Lá fora está sol... deve estar quente... se calhar corre uma brisa. Vejo tudo pela janela, bocejo, aconchego-me no sofá. É o reino do tédio e da preguiça. Fecho os olhos e aproveito o silêncio, saboreio o milésimo de segundo em que não penso em nada. Estou só.
Logo a seguir recomeçam os pensamentos monótonos de culpa e tristeza, recalco-os para uma espécie de esconderijo emocional e reconstruo-me.
O tecto branco, as paredes, os objectos estáticos e sem vida. Permanecem imutáveis e indiferentes ao meu estado de espírito. Se agarrar aquele prato de vidro e o arremessar com força contra a parede ele não vai gritar, não vai protestar contra a injustiça ou estupidez do meu acto, não vai ficar desiludido com a minha falta de escrúpulos nem vai acusar-me de projectar a minha raiva acumulada, destruindo num só gesto a sua frágil existência. De certeza que vai ficar no chão, estilhaçado, irreconhecível, convertido em milhares de entidades irregulares e cortantes.
Tenho horas de estudo pela frente, ou pelo menos era assim que devia ser. Mas ainda não estou preparada para começar... só mais umas palavras... só mais umas frases minhas. Tenho um prazer idiota em ficar assim, olhando este espaço sobejamente conhecido e sabendo que me aguardam mil responsabilidades.
Ao fundo há um espelho, desenquadrado do resto, reflecte a sala e reflecte-me a mim.
Quem és tu menina, com esse olhar triste?, diz ele. Nunca te vi por aqui... Venderam a casa?

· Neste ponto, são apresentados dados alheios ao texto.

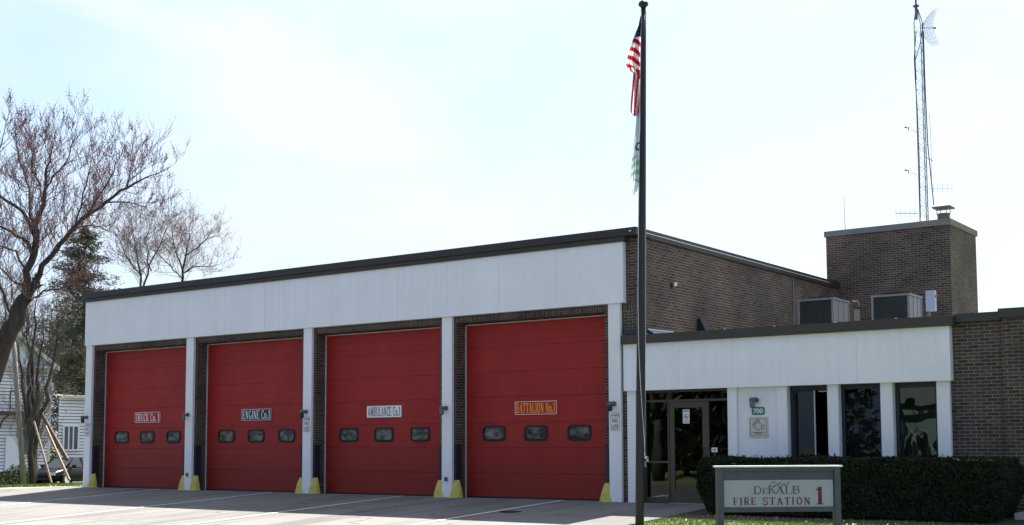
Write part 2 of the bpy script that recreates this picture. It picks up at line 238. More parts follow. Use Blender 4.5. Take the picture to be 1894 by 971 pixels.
# ------------------------------------------------------------------ mesh builder
BASE = {}                                       # thing name -> world offset (None = built in local coordinates)
class MB:
    def __init__(s): s.v = []; s.f = []; s.uv = {}
    def quad(s, a, b, c, d): i = len(s.v); s.v += [Vector(a), Vector(b), Vector(c), Vector(d)]; s.f.append((i, i+1, i+2, i+3))
    def tri(s, a, b, c): i = len(s.v); s.v += [Vector(a), Vector(b), Vector(c)]; s.f.append((i, i+1, i+2))
    def poly(s, pts): i = len(s.v); s.v += [Vector(p) for p in pts]; s.f.append(tuple(range(i, i+len(pts))))
    def box(s, x0, x1, y0, y1, z0, z1, bev=0):
        if bev:
            b = bev; i = len(s.v)
            ring = [(x0+b, y0), (x1-b, y0), (x1, y0+b), (x1, y1-b), (x1-b, y1), (x0+b, y1), (x0, y1-b), (x0, y0+b)]
            for z in (z0, z1): s.v += [Vector((x, y, z)) for x, y in ring]
            s.f.append(tuple(reversed(range(i, i+8)))); s.f.append(tuple(range(i+8, i+16)))
            for k in range(8): s.f.append((i+k, i+(k+1) % 8, i+8+(k+1) % 8, i+8+k))
            return
        i = len(s.v)
        s.v += [Vector(p) for p in ((x0, y0, z0), (x1, y0, z0), (x1, y1, z0), (x0, y1, z0), (x0, y0, z1), (x1, y0, z1), (x1, y1, z1), (x0, y1, z1))]
        for q in ((0, 3, 2, 1), (4, 5, 6, 7), (0, 1, 5, 4), (1, 2, 6, 5), (2, 3, 7, 6), (3, 0, 4, 7)): s.f.append(tuple(i+k for k in q))
    def obox(s, c, ax, ay, az):                # oriented box: centre and three half-axes
        c = Vector(c); i = len(s.v)
        for sz in (-1, 1):
            for sx, sy in ((-1, -1), (1, -1), (1, 1), (-1, 1)): s.v.append(c+ax*sx+ay*sy+az*sz)
        for q in ((0, 3, 2, 1), (4, 5, 6, 7), (0, 1, 5, 4), (1, 2, 6, 5), (2, 3, 7, 6), (3, 0, 4, 7)): s.f.append(tuple(i+k for k in q))
    def tube(s, pts, rad, n=6, caps=True):
        pts = [Vector(p) for p in pts]; m = len(pts)
        if not hasattr(rad, '__len__'): rad = [rad]*m
        i = len(s.v); prev = None
        for k, p in enumerate(pts):
            d = (pts[min(k+1, m-1)]-pts[max(k-1, 0)])
            d = d.normalized() if d.length > 1e-9 else Vector((0, 0, 1))
            if prev is None:
                a = d.orthogonal().normalized()
            else:
                a = prev-d*prev.dot(d); a = a.normalized() if a.length > 1e-6 else d.orthogonal().normalized()
            prev = a; b = d.cross(a)
            for j in range(n):
                t = 2*pi*j/n; s.v.append(p+(a*cos(t)+b*sin(t))*rad[k])
        for k in range(m-1):
            for j in range(n):
                s.f.append((i+k*n+j, i+k*n+(j+1) % n, i+(k+1)*n+(j+1) % n, i+(k+1)*n+j))
        if caps: s.f.append(tuple(reversed(range(i, i+n)))); s.f.append(tuple(range(i+(m-1)*n, i+m*n)))
    def lathe(s, prof, c=(0, 0, 0), n=20, a0=0, a1=2*pi):
        c = Vector(c); i = len(s.v); full = abs(a1-a0-2*pi) < 1e-6; cols = n if full else n+1
        for r, z in prof:
            for j in range(cols):
                t = a0+(a1-a0)*j/n; s.v.append(c+Vector((r*cos(t), r*sin(t), z)))
        for k in range(len(prof)-1):
            for j in range(n):
                j2 = (j+1) % cols; s.f.append((i+k*cols+j, i+k*cols+j2, i+(k+1)*cols+j2, i+(k+1)*cols+j))
    def grid(s, P):                              # P[r][c] points
        i = len(s.v); R = len(P); Cn = len(P[0])
        for row in P: s.v += [Vector(p) for p in row]
        for r in range(R-1):
            for c in range(Cn-1): s.f.append((i+r*Cn+c, i+r*Cn+c+1, i+(r+1)*Cn+c+1, i+(r+1)*Cn+c))
    def build(s, name, m, parent=None, smooth=False, local=False, rotuv=False):
        me = bpy.data.meshes.new(name)
        off = Vector((0, 0, 0)); top = None
        if parent is not None:
            top = parent
            while top.parent: top = top.parent
            off = BASE.get(top.name, Vector((0, 0, 0)))
            if off is None: off = Vector((0, 0, 0))
            if parent.parent is None and parent.type == 'MESH' and top.name not in BASE: off = Vector(parent.location)
        elif not local:
            xs = [v.x for v in s.v]; ys = [v.y for v in s.v]; zs = [v.z for v in s.v]
            off = Vector(((min(xs)+max(xs))/2, (min(ys)+max(ys))/2, min(zs)))
        me.from_pydata([tuple(v-off) for v in s.v], [], s.f)
        uvl = me.uv_layers.new(name='UVMap')
        for p in me.polygons:
            nx, ny, nz_ = abs(p.normal.x), abs(p.normal.y), abs(p.normal.z)
            for li in p.loop_indices:
                v = s.v[me.loops[li].vertex_index]
                if nz_ > nx and nz_ > ny: u = (v.x, v.y)
                elif nx > ny: u = (v.y, v.z)
                else: u = (v.x, v.z)
                uvl.data[li].uv = u
        if smooth: me.polygons.foreach_set('use_smooth', [True]*len(me.polygons))
        me.materials.append(M[m] if isinstance(m, str) else m)
        o = bpy.data.objects.new(name, me); COL.objects.link(o)
        if parent is not None: o.parent = parent
        elif not local: o.location = off
        return o
def tag(o, label=None, cat=None, group=None, kind=None):
    if label: o['label'] = label
    if cat: o['category'] = cat
    if group: o['group'] = group
    if kind: o['kind'] = kind
    return o
def thing(name, label, cat, loc, group=None, rz=None, rot=None):
    e = bpy.data.objects.new(name, None); COL.objects.link(e); e.location = loc; e.empty_display_size = .2
    tag(e, label, cat, group)
    if rz is not None or rot is not None:
        e.rotation_euler = rot if rot is not None else (0, 0, rz); BASE[e.name] = None
    else: BASE[e.name] = Vector(loc)
    return e
def kids(o): return [c for c in bpy.data.objects if c.parent == o]
def copy_tree(o, parent=None):
    c = o.copy(); COL.objects.link(c)
    if parent is not None: c.parent = parent
    for ch in kids(o): copy_tree(ch, c)
    return c
B = lambda *a, **k: (lambda m: (m.box(*a, **k), m)[1])(MB())
def part_box(name, m, parent, *a, **k): return B(*a, **k).build(name, m, parent)

# ------------------------------------------------------------------ terrain (the apron falls 5 % away from the doors)
def hz(x, y):
    z = 0
    if y < 0: z += .053*max(y, -9)
    if x < -.5: z += .031*(max(x, -28)+.5)
    if x < -30: z += .06*(-30-max(x, -40))
    return z
def drape(xs, ys, dz=0):
    m = MB(); m.grid([[(x, y, hz(x, y)+dz) for x in xs] for y in ys]); return m
def rng(a, b, n): return [a+(b-a)*i/n for i in range(n+1)]
BX = [-40, -30, -28, -.5]; BY = [-9, 0]
def cuts(a, b, bs): return sorted(set([a, b]+[q for q in bs if a < q < b]))
tag(drape([-900, -300, -100, -60]+BX+[22.45, 40, 100, 300, 900], [-700, -200, -60, -20]+BY+[12, 40, 100, 300, 900]).build('ground', 'lawn'), kind='structure')
tag(drape(cuts(-4.2, 22.45, BX), cuts(-13.5, 0.09, BY), .02).build('apron', 'concrete'), kind='structure')
tag(drape(cuts(-12, -4.2, BX), cuts(-1.0, 3.8, BY), .02).build('side_path', 'kerb'), kind='structure')
tag(drape(cuts(22.45, 60, BX), cuts(-12.4, -10.9, BY), .016).build('sidewalk', 'kerb'), kind='structure')
tag(drape([-900, -60]+BX+[60, 900], [-26, -13.5], .012).build('road', 'asphalt'), kind='structure')
tag(drape(cuts(-34, -25.5, BX), cuts(-13.5, 120, BY), .016).build('side_street', 'asphalt'), kind='structure')
k_ = MB()
for x0 in (-25.5,):
    ys = [-13.4, -9, 0, 120]
    for a, b in zip(ys, ys[1:]):
        q = [(x0, a), (x0+.18, a), (x0+.18, b), (x0, b)]
        k_.quad(*[(x, y, hz(x, y)+.13) for x, y in q]); k_.quad((x0, a, hz(x0, a)), (x0, a, hz(x0, a)+.13), (x0, b, hz(x0, b)+.13), (x0, b, hz(x0, b)))
        k_.quad((x0+.18, a, hz(x0, a)), (x0+.18, a, hz(x0, a)+.13), (x0+.18, b, hz(x0, b)+.13), (x0+.18, b, hz(x0, b)))
tag(k_.build('kerb', 'kerb'), kind='structure')
for i, X in enumerate((3.82, 8.62, 13.4, 18.3)):
    m = MB(); y = -13.4
    m.grid([[(X+a*.05, yy, hz(X, yy)+.025) for a in (-1, 1)] for yy in (-13.4, -9, 0, .05)])
    tag(m.build('parking_line', 'paint'), kind='structure')
# plinth inside the building so no gap shows at the apron
S = 4.9; W = .326
# ------------------------------------------------------------------ fire station
fs = thing('fire_station', 'brown brick fire station with white fascia, four red overhead doors and a low office wing', 'fire station', (10.2, 0, 0))
H1, HF = 4.5242, 5.9167
XS = 20.39
# brick piers, lintel and upper wall of the bays
m = MB()
piers = []
for k in range(5):
    x0 = k*S-.14 if k else 0.02; x1 = k*S+.39 if k < 4 else XS
    part_box('brick_pier', 'brick', fs, x0, x1, .1, .75, -.02, 4.36)
m = MB(); m.box(.02, XS, .1, .75, 4.36, 4.57); m.build('soldier_course', 'soldier', fs)
m = MB(); m.box(.02, XS, .1, .75, 4.57, 6.016)
m.box(XS-.3, XS, .75, 12.06, -.02, 6.016); m.box(.02, .3, .75, 20, -.02, 6.016); m.box(.3, XS, 19.7, 20, -.02, 6.016)
m.build('upper_wall', 'brick', fs)
part_box('roof', 'roof', fs, .3, XS-.3, .75, 19.7, 5.7, 5.85)
part_box('bay_floor', 'kerb', fs, .3, XS-.3, .09, 19.7, -.2, 0.004)
part_box('dark_bay_lining', 'inside2', fs, .32, XS-.32, 3.2, 3.4, 0.01, 5.6)
# columns
for k in range(5):
    B(k*S, k*S+W, 0, .098, hz(k*S, -.0)-.02, H1-.002, bev=.012).build('column', 'white2', fs)
# fascia panels with open joints
jts = [-.01]+[1.68, 3.33, 4.98, 6.64, 8.29, 9.94, 11.59, 13.25, 14.89, 16.53, 18.2]+[20.04]
for a, b in zip(jts, jts[1:]):
    B(a+.002, b-.002, -.045, .097, H1, HF, bev=.003).build('fascia_panel', 'white', fs)
part_box('fascia_backing', 'trim', fs, 0, 20.03, -.02, .09, H1+.01, HF-.01)
# coping, two steps at the front
m = MB(); m.box(.0, 20.1, -.09, .095, HF+.002, 6.035); m.build('lower_coping', 'coping', fs)
m = MB(); m.box(-.06, XS+.06, -.15, .5, 6.038, 6.21); m.box(XS-.4, XS+.06, .5, 12.05, 6.02, 6.21); m.box(-.06, .4, .5, 20.05, 6.02, 6.21); m.build('upper_coping', 'coping2', fs)
m = MB(); m.box(XS+.055, XS+.072, .0, 11.2, 6.118, 6.130); m.build('drip_edge', 'drip', fs)
for (x, z) in ((20.3, 6.125), ):
    part_box('coping_clip', 'drip', fs, x-.02, x+.03, -.165, -.15, z-.012, z+.012)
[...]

Não, não venderam a casa. Não me reconheces?, respondo eu.
Fazes-me lembrar alguém... Alguém que vivia aqui. Alguém que costumava sentar-se nesse sofá e olhar por aquela janela. Sabes de quem falo?
Acho que sim. Acho que sei. Eu sou a Sofia. Essa pessoa de quem falas não vai voltar.
Eu já desconfiava. É pena, gostava dela.
Encolhi os ombros e olhei o meu reflexo.
Está na hora.
1 comentário:
a vida, as etapas mais dificeis, as pedras que se atravessam na nossa frente, essas não nos deixam indiferentes: mudamos sempre, quer queiramos , quer não...
por isso, "essa", não voltará..
acredita que serás novamente feliz, que terás o teu sorriso de volta.